2020: Woof. I love McEwan, but this novel had so many weird characteristics that really bothered me that I can’t rate it higher than 3 / 5.

This book wants to go in so many different directions, and tries to deal with so many possibilities. The novel is set in an alternate version of 1980’s London, and it’s very disorienting, trying to reconcile references to events that didn’t occur and people that should have been dead. Was it set in this time period just so Turing could be considered feasibly aged? Very odd to be reading about leaving the EU in the 80’s, seems strange not to have just set the novel in present day. Also, if the technology had progressed as quickly as is claimed in this alt-history, there would definitely be social media around.

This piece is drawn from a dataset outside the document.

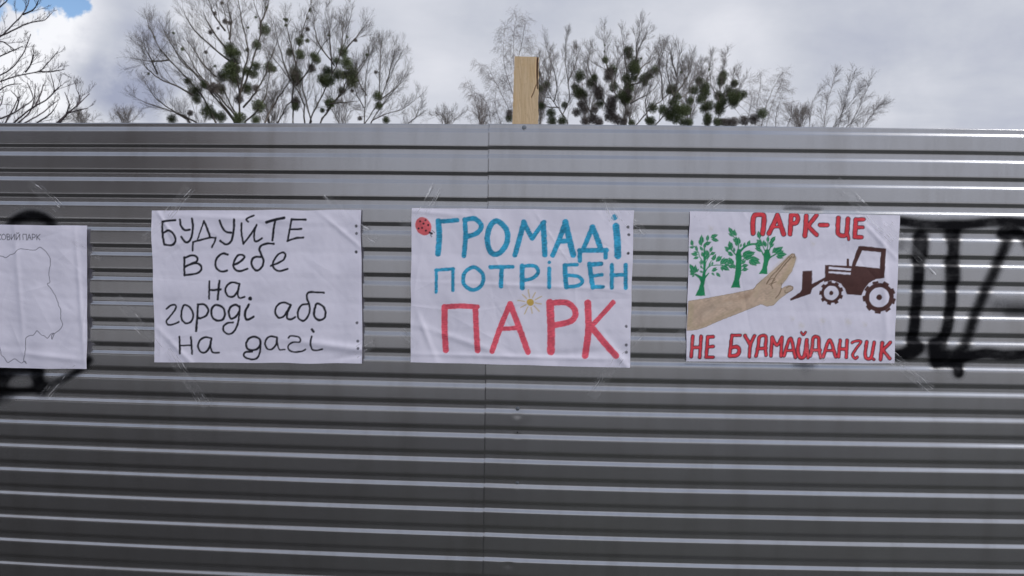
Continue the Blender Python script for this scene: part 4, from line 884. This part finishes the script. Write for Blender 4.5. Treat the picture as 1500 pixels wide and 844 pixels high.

McEwan also lost me when he let his main character waffle when deciding whether to trust his partner that she had been raped. Not only did McEwan, only a couple of pages earlier, mention that Charlie wanted to marry Miranda, but the courts had even ruled in her favor. Why on earth was he even doubting that this happened? In this family, we believe victims. I ultimately liked where the plot went in an attempt to recover from this betrayal, but McEwan tried to make Adam out to be the villain in the end. I never got back on board to liking Charlie after this whole sequence.

A number of other frustrating inconsistencies kept popping up: I found it very hard to believe that this young woman, aged 22, who was still in school, wanted to adopt a five year old. NO WAY. I also found it unlikely that her rapist would have received three years in prison for a crime with no witnesses, when Brock Turner swindled his way into three months. Do I hate that I find that unbelievable? Yes. ALSO I do not believe this novel passes the Bechdel test. Unacceptable.

Ultimately, this book left me with an awful lot to mull over when I finished, especially in regards to right vs wrong, truth vs lies. I enjoyed the questions that McEwan brought up, but found his characters to be unlikable and unbelievable.